December 20, 2013

Oprofile on zLinux - how to setup and use

(updated 1/8/2014)

Oprofile is a system wide profiler which is available in all major distributions for Linux on System z. Here is the setup and use for RHEL 6 and SLES 11.

The following example is for RHEL 6.5 (kernel 2.6.32-431.1.2.el6.s390x). For other kernel levels you need to adapt the package numbers. But basically it should work the same. The Red Hat description is here.

First step: install the required packages:
  • oprofile-0.9.7-1.el6.s390x
  • oprofile-jit-0.9.7-1.s390x (only needed for profiling Java code)
  • oprofile-gui-0.9.7-1.el6.s390x (only needed if you want the GUI)
  • kernel-debuginfo-2.6.32-431.1.2.el6.s390x.rpm
  • kernel-debuginfo-common-s390x-2.6.32-431.1.2.el6.s390x.rpm
Note that the kernel-debuginfo packages are only available on RHN. See this howto get it. You need to log into your Red Hat Customer portal for the full information. Also install from RHN any other debuginfo package of a distribution package you want to analyze. 

Second step: configure oprofile
opcontrol --setup --vmlinux=/usr/lib/debug/lib/modules/`uname -r`/vmlinux

Third step: measure workload
opcontrol --start
run your workload
opcontrol --stop
opcontrol --dump 

Last step: call opreport or opannotate with the options you want. For understanding options use the respective man pages. One commonly used option is:
opreport --symbols
Don't be surprised by an entry with symbol name vtime_stop_cpu. That's cpu  idle in RHEL 6.

For SLES 11 SP3 the setup is similar. SUSE has a good description on how to use in their Systems Analysis and Tuning Guide.

So in the first step you need to install oprofile-0.9.8-0.13.31.s390x.rpm from the SDK. Optionally  the kernel debuginfo package e.g. kernel-default-debuginfo-3.0.76-0.11.1.s390x.rpm as well as all the debuginfo versions of distribution packages you want to profile.

The vmlinux file for SLES is gzipped in /boot. If you have enough space there you can just gunzip it in place otherwise put it in /tmp as the SUSE guide suggests. Then in the second step you set up oprofile by
opcontrol --setup --vmlinux=/boot/vmlinux-`uname -r` 

Step 3 & 4 for SLES 11 are the same as above. 

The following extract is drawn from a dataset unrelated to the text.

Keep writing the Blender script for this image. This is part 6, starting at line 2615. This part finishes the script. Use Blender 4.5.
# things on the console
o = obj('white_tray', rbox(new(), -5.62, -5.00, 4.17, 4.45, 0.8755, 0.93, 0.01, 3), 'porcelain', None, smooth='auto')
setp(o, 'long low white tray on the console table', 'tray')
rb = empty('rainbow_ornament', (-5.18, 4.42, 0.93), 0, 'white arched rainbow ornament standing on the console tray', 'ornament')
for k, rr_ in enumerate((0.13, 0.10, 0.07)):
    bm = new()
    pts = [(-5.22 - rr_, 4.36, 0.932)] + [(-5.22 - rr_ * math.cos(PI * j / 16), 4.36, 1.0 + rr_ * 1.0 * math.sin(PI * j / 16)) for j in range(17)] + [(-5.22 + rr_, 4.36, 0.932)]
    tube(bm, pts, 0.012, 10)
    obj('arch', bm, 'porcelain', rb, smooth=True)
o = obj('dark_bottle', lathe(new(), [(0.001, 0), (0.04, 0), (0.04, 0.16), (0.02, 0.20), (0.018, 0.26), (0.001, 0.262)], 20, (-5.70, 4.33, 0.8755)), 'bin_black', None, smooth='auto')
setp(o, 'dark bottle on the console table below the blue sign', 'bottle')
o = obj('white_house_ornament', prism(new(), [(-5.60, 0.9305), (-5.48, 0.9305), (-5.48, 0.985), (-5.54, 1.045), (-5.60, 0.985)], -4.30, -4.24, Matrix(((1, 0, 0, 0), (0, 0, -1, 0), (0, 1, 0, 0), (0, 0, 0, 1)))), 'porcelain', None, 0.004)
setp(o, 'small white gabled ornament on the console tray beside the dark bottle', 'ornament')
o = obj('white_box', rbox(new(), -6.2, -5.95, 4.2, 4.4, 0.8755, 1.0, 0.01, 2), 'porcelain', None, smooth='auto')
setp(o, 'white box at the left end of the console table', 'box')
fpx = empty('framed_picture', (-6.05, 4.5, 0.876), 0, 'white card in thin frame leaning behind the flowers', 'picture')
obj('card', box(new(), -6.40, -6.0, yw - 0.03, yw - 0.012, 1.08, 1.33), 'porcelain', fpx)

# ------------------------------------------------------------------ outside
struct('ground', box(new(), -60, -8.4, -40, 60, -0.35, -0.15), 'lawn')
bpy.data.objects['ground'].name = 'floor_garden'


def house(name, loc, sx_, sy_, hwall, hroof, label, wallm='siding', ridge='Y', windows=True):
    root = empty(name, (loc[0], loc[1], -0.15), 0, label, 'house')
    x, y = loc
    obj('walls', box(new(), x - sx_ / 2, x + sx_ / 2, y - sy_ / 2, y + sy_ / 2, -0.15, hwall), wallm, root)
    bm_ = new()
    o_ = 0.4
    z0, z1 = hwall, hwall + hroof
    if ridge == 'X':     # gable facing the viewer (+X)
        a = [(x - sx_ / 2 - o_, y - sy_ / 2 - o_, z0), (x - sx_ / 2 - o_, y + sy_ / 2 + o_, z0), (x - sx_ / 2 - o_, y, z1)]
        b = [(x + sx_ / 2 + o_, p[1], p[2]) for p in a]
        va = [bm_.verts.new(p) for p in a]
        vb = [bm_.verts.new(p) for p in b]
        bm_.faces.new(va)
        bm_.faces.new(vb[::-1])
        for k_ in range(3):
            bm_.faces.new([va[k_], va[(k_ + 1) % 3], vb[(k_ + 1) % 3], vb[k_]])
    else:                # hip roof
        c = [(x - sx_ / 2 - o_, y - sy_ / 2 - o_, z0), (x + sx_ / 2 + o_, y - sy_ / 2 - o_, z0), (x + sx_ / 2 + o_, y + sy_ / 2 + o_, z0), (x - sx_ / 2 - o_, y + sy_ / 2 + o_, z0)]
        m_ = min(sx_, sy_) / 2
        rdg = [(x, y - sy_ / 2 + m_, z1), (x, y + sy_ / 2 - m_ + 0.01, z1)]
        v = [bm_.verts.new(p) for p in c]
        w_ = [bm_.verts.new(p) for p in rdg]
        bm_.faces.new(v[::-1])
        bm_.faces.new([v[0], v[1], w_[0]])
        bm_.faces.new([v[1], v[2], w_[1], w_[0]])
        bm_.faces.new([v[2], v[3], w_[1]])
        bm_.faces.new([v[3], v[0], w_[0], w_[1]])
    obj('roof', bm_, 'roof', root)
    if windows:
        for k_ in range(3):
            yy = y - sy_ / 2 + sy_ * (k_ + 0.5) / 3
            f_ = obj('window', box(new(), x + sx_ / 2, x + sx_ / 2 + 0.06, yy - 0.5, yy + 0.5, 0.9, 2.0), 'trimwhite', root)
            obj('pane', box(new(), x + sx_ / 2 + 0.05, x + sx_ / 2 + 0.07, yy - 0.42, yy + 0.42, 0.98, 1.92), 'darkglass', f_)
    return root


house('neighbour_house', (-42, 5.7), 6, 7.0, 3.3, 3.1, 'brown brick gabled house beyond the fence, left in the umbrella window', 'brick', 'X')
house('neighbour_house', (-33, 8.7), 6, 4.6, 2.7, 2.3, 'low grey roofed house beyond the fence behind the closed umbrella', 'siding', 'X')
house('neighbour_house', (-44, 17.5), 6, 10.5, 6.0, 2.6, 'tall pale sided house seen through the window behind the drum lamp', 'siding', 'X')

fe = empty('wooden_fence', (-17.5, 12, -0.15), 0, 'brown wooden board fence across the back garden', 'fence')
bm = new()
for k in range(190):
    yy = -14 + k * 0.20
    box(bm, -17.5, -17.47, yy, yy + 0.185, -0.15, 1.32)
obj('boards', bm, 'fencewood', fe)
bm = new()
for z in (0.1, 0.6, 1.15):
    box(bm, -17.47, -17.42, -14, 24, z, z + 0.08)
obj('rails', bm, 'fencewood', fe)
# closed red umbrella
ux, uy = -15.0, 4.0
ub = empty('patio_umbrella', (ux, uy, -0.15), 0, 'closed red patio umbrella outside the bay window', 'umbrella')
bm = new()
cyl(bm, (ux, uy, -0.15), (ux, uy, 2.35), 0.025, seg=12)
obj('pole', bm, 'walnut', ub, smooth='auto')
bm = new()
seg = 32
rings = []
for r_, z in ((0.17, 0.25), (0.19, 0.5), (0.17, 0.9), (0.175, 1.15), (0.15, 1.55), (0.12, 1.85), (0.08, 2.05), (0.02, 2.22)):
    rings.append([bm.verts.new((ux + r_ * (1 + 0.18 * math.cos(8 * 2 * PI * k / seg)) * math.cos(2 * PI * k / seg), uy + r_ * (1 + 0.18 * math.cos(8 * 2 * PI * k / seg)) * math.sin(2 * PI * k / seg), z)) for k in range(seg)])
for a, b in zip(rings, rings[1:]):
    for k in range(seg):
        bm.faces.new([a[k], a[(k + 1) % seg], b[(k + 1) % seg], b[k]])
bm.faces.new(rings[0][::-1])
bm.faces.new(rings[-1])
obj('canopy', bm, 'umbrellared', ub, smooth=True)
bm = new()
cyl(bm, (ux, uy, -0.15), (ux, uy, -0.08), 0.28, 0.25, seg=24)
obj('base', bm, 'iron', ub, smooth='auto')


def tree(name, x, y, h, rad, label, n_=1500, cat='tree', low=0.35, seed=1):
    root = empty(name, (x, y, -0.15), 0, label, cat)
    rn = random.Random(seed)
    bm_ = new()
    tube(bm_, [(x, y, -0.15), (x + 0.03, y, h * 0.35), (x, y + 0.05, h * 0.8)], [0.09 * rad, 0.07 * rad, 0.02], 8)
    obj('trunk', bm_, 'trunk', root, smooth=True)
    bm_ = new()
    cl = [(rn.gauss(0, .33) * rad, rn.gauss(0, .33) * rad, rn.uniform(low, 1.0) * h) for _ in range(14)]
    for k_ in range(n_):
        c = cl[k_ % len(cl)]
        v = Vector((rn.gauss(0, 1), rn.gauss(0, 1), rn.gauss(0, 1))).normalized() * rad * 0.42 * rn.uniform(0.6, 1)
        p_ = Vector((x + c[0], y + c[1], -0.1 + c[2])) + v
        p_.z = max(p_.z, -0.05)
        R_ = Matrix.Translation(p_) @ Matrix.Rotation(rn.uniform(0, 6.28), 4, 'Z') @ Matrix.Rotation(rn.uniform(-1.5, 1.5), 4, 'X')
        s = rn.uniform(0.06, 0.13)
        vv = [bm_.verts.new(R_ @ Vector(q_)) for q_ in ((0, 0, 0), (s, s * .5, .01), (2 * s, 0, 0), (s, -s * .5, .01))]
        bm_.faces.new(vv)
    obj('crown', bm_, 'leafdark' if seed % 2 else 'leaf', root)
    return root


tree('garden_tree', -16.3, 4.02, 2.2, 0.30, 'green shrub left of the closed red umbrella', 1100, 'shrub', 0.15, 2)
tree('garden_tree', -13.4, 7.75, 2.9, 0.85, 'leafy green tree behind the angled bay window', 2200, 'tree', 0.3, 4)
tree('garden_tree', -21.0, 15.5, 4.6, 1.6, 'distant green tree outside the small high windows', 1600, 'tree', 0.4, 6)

If you want to analyze data on another system use oparchive. It will generate a directory with all required data that you can compress and take off the system. So e.g.
oparchive -p <path to Linux modules> -o /tmp/myoutputdir

You can also include Java and JITed code into the profiling by adding
-agentlib:jvmti_oprofile 
to your Java options. For SLES11 you need to add /usr/lib64/oprofile to your LD_LIBRARY_PATH. This especially valuable if you don't know yet where to search for a problem. If you have identified Java code as the problem then a specialized profiler is probably the better choice.